The sad truth is that Parrikar, politically, just doesn't seem ready for prime-time. Perhaps he misses the smaller stage of his native Goa, where an all-powerful Chief Minister can go off script and not suffer the kind of examination that the Union Defence Minister undergoes. Perhaps, since he was speaking in Marathi at the time, he just forgot which stage he was actually on, and the role he now needs to play. 

This isn't the first time that Parrikar has startled everyone with indiscretion and poor judgment. On this occasion, he embarrassed his party by revealing that it views trolling and harassment as perfectly valid methods of protest - and that too against a company, Snapdeal, that's part of the one sector in India that seems to be doing relatively well at the moment. 

But, on previous occasions, he has committed even more serious errors of judgment. Consider for example the time last year that he told a phalanx of journalists and a battalion of cameras that "you have to neutralise terrorists through terrorists only". This was a strategic blunder of the highest magnitude. It lost India the moral high ground it has worked hard to occupy. It equated us with Pakistan. It gave oxygen to Pakistan's long-standing claims that India has been supporting terrorism within Pakistan - an argument which that country has constantly used to defang our protests about the terrorism it sponsors within India.

That Parrikar knew he shouldn't be talking about this stuff was clear from what else he said on that occasion: "If any country, why Pakistan, is planning something against my country, I will take proactive steps. Of course, not in the public domain." I mean, this is brilliant. Declare in advance the secret stuff you plan to do, why don't you? The attention to the national interest that one truly expects from the Defence Minister of India!

Parrikar has been, in general, a disappointment. He came to New Delhi from Goa in a cloud of expectation: an Indian Institute of Technology man, a noted moderate within his party who had a reputation for effectively and inclusively ruling his state. As Defence Minister, he has been a tremendous disappointment. Not just because of the "defence" part - where his ministry continues to put unnecessary hurdles and delays in the path of the "Make in India" project - but also because of the "minister" part.


No minister should behave as Parrikar just did. No minister should sound more like a party spokesman than a minister. This division of roles and responsibilities is good not just for the government's credibility, but also for the political positioning of whoever's in power. And, in particular, for BJP governments. Deniability is an essential part of the kind of dirty politics the BJP excels at - as the absurd "fringe elements" narrative reveals. So the BJP would prefer us to imagine that online trolling has nothing to do with the party itself, and that its leaders would never coordinate or even condone such uncivilized behavior. 

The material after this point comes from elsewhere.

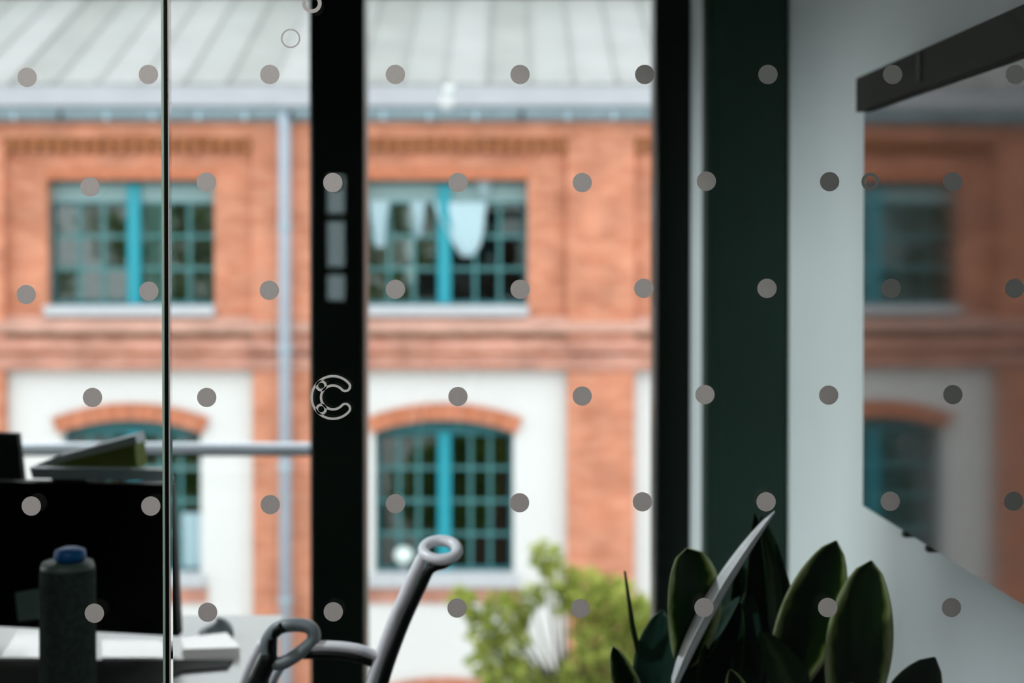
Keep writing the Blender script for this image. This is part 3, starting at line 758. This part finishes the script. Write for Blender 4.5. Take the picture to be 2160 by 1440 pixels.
# ------------------------------------------------------------------ trees in the street
def tree(name, d, lumps, seed, leafm, label, base_px, nleaf, ls, grp=None, world=None):
    rnd = random.Random(seed)
    bx = X(base_px, d) if world is None else base_px
    t = thing(name, (bx, d, ZG), label, 'tree', grp)
    mb = MB(); vs = []; fs = []
    tot = sum(l[2]**2 for l in lumps)
    for (px, py, r) in lumps:
        c, rr = (W(px, py, d), r/3000.0*d) if world is None else (Vector(world(px, py)), r)
        n = int(nleaf*r*r/tot)
        for _ in range(n):
            while True:
                q = Vector((rnd.uniform(-1, 1), rnd.uniform(-1, 1), rnd.uniform(-1, 1)))
                if 0.25 < q.length < 1: break
            p = c + Vector((q.x*rr, q.y*rr*1.1, q.z*rr))
            s = ls*rnd.uniform(0.6, 1.2)
            a = Vector((rnd.gauss(0, 1), rnd.gauss(0, 1), rnd.gauss(0, 0.8))).normalized()
            b = a.cross(Vector((rnd.gauss(0, 1), rnd.gauss(0, 1), rnd.gauss(0, 1)))).normalized()
            k = len(vs)
            nn = a.cross(b)*s*0.12
            vs += [p-a*s, p-b*s*0.45+nn, p+a*s, p+b*s*0.45+nn]
            fs.append([k, k+1, k+2, k+3])
    mb.v = vs; mb.f = fs
    f = ob('foliage', mb, leafm, t); f['kind'] = 'stuff'
    br = MB(); top = W(base_px, max(l[1] for l in lumps), d) if world is None else Vector((base_px, d, min(l[1] for l in lumps)))
    br.tube([(bx, d, ZG), (bx+0.05, d, (ZG+top.z)/2), (top.x, d, top.z)], [0.14, 0.1, 0.05], 10)
    ob('trunk', br, M['bark'], t)
    for (px, py, r) in lumps:
        c = W(px, py, d) if world is None else Vector(world(px, py)); ba = Vector((bx+(c.x-bx)*0.15, d, min(c.z-0.3, top.z+0.2)))
        ob('branch', MB().tube([ba, (ba+c)/2+Vector((0, 0, -0.05)), c], [0.022, 0.012, 0.004], 6), M['bark'], t)
    return t
tree('street_tree', 12.0, [(1148, 1168, 34), (1180, 1215, 40), (1235, 1250, 52), (1300, 1265, 55), (1350, 1310, 55), (1060, 1275, 36), (975, 1268, 32),
      (1120, 1262, 30), (1200, 1272, 34), (1100, 1300, 24), (1010, 1300, 26), (1022, 1335, 36), (1080, 1345, 44), (1030, 1400, 48), (1095, 1440, 60), (1250, 1350, 55), (1320, 1390, 62), (1220, 1420, 50), (1380, 1350, 60),
      (1300, 1460, 70), (1180, 1500, 90), (1050, 1500, 70)], 3, M['tree'], 'yellow green leafy tree in front of the building, between post and potted plant', 1190, 4900, 0.056)
tree('street_tree', 11.5, [(-1100, 1640, 170), (-900, 1620, 170), (-760, 1700, 160), (-1150, 1900, 200), (-900, 1920, 220), (-680, 1900, 190)], 5, M['tree2'],
     'mid green street tree low below the left arched window', -900, 5000, 0.10)
tree('street_tree', 11.0, [(560, 1680, 160), (720, 1640, 160), (880, 1700, 160), (600, 1900, 200), (820, 1920, 200), (720, 2080, 190)], 8, M['tree2'],
     'mid green street tree low below the right arched window', 720, 5000, 0.10)

for i, (bx_, lab) in enumerate(((-4.8, 'tall green tree beside the office, nearest of the three mirrored in the teal windows'), (-11.0, 'tall green tree beside the office, middle of the three mirrored in the teal windows'), (-17.2, 'tall green tree beside the office, farthest of the three mirrored in the teal windows'))):
    tree('tall_tree', -7.0, [(bx_-1.2, 2.2, 1.7), (bx_+1.0, 2.6, 1.7), (bx_, 0.4, 1.9), (bx_-1.3, -1.6, 1.7), (bx_+1.3, -1.4, 1.7), (bx_, 3.6, 1.4)], 20+i, M['tree2'], lab, bx_, 3500, 0.2,
         world=lambda a, b: (a, -7.0, b))

# ------------------------------------------------------------------ desk and what stands on it
ZD = 0.75
def dpt(px, py, z=ZD):
    """world point on the horizontal plane z that the photo shows at (px, py)"""
    p = W(px, py, 1.0); k = (z-EYE.z)/(p.z-EYE.z); return Vector((p.x*k, p.y*k, z))
yd0, yd1 = 2.10, dpt(500, 1296).y
xd1 = dpt(600, 1300).x
desk = thing('desk', (-1.2, 2.4, 0), 'pale laminate desk at the window under the black screen', 'desk')
ob('desktop', MB().box(-1.9, xd1, yd0, yd1, ZD-0.028, ZD, 0.004), M['desk'], desk)
for a, b in ((-1.84, yd0+0.08), (-1.84, yd1-0.08), (xd1-0.10, yd0+0.08), (xd1-0.10, yd1-0.08)):
    ob('leg', MB().box(a-0.02, a+0.02, b-0.02, b+0.02, 0.0, ZD-0.0285, 0.003), M['desk_metal'], desk)
ob('crossbar', MB().box(-1.818, xd1-0.122, yd1-0.10, yd1-0.07, 0.60, 0.64), M['desk_metal'], desk)

# dark mat along the front of the desk
pa = dpt(488, 1398); pb = dpt(470, 1412)
mt_ = MB().prism_z([(-1.85, 2.115), (dpt(250, 1440).x, 2.115), (dpt(385, 1420).x, dpt(385, 1420).y), (dpt(480, 1412).x, dpt(480, 1412).y), (dpt(492, 1396).x, dpt(492, 1396).y), (-1.85, dpt(200, 1393).y)], ZD+0.0005, ZD+0.004)
tag(ob('desk_mat', mt_, M['pad']), 'dark flat mat along the front edge of the pale desk', 'desk mat')

# black screen with grey top edge
yM = 2.50
A = W(-420, 1000, yM); B = W(362, 1012, yM); C_ = W(377, 1342, yM); Dn = W(200, 1322, yM)
mon = thing('computer_monitor', (W(100, 1340, yM).x, yM, ZD), 'big black computer monitor left of the black joint, grey top edge', 'monitor')
ob('housing', MB().prism([(A.x, A.z-0.008), (B.x, B.z-0.008), (C_.x, C_.z), (Dn.x-0.3, Dn.z-0.004+0.012)], yM, yM+0.03), M['black'], mon)
ob('top_edge', MB().prism([(W(64, 986, yM).x, W(64, 986, yM).z), (W(352, 990, yM).x, W(352, 990, yM).z), (W(360, 1014, yM).x, W(360, 1014, yM).z), (W(70, 1008, yM).x, W(70, 1008, yM).z)], yM-0.004, yM+0.02), M['grey_edge'], mon)
sx = W(-190, 1340, yM).x
ob('stand', MB().box(sx-0.03, sx+0.03, yM+0.0305, yM+0.045, ZD+0.013, 0.95, 0.004), M['black'], mon)
ob('foot', MB().box(sx-0.09, sx+0.09, yM-0.10, yM+0.05, ZD+0.0045, ZD+0.0125, 0.003), M['black'], mon)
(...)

But the problem is that party spokesmen, rather than setting an exalted tone for debates, appear unbriefed on television and then take the caricature of a reasoned position that the anchor would prefer them to take. Their puerile partisans on Twitter will applaud. Rapidly, that becomes the party position in people's eyes. The leaders of the government or the party then have to deal with a difficult decision: appall regular people by allowing this narrative to continue, or offend their base by pushing back against it? Presumably since they sympathise more with their base, they never push back strongly or on time.

Worse, seeing no push-back from the leadership of the government or the party, senior ministers are tempted to seek a share of that same adulation. Seeing no accountability for BJP spokesmen and functionaries making inane and dangerous comments about Aamir Khan or his employers being anti-national, ministers like Parrikar imagine it's OK if they too hold forth on that subject and in those terms. 

In the process, what we are left with is the debasement of public discourse, and the reduction of a party and a government to the most extremist position possible. Rather than government sending the party to the middle - which has been the traditional belief among political scientists - we have the party being shifted further to the extreme than when it campaigned. 

People like Parrikar, intelligent career politicians, should have been able to figure out this process and shut it down. But it appears that few in the council of ministers are capable of understanding the dangers. One of them who does, Nitin Gadkari, identified the problem, as he saw it, to Shekhar Gupta during the "Off the Cuff" programme recently: "I feel it will take time for us to accept the mentality of a ruling party. We have so much experience of being an opposition party... We are such a democratic party that everybody speaks." That's the best spin you could put on it. But it's been more than two years in, and it's time to have ministers capable of thinking before they speak. And it appears Parrikar isn't among them.